(67f) Morphology of Sodium Carbonate and Its CO2 Adsorption Performance: A First-Principles Investigation | AIChE

(67f) Morphology of Sodium Carbonate and Its CO2 Adsorption Performance: A First-Principles Investigation

Authors 

Cai, T. - Presenter, Southeast University
Johnson, K., University of Pittsburgh
Chen, X., Southeast University
Sodium carbonate (Na2CO3) is a promising candidate for CO2 capture from flue gas. The morphology of sodium carbonate and co-adsorption of CO2 and H2O on several low-index surfaces and step edges are investigated by density functional theory (DFT) methods.

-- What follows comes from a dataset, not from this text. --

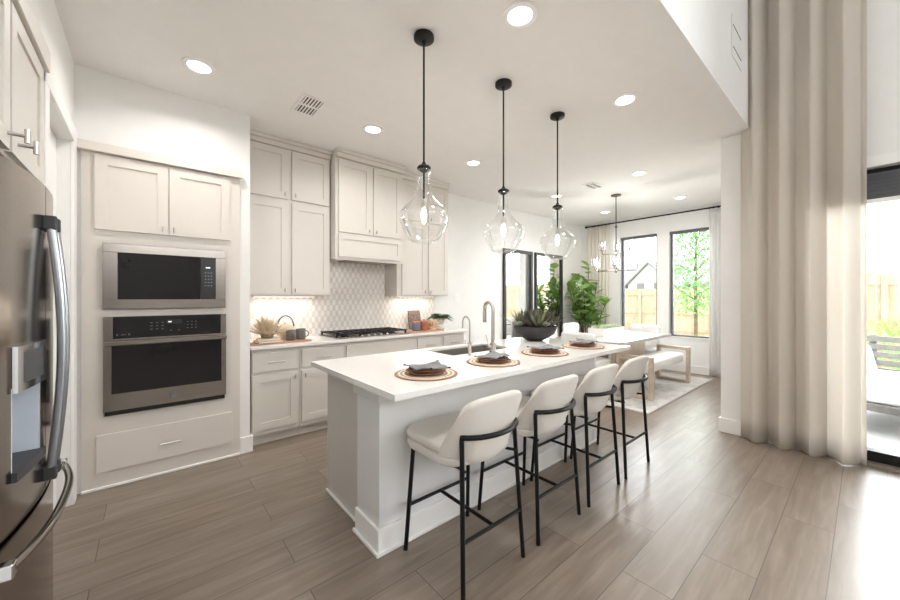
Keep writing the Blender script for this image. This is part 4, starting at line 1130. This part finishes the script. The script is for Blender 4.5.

We have identified six different bulk structures that are a few meV per formula unit lower in energy than the optimized experimental structure of Na2CO3. These structures mainly differ from one another in the orientation of the carbonate groups. This means that there are many nearly degenerate structures available to Na2CO3 because of rotation of the carbonate groups. The ascending order of surface energy is (101) < (001) < (010) < (111) < (011) < (100) < (110) and the crystal shape of sodium carbonate is predicted by performing a Wulff construction. We find only Na-termination surface is likely to have significant presence by taking a Boltzmann distribution of the energies of surfaces having different terminations. We also find that CO2 and H2O adsorb competitively on the surface O sites. The calculated adsorption energies depend significantly on the surface structure, which indicates that the CO2 adsorption performance of Na2CO3 can be tuned by exposing different surface facets. Reaction barriers for bicarbonate formation on terrace, step edge, and defect sites will be discussed.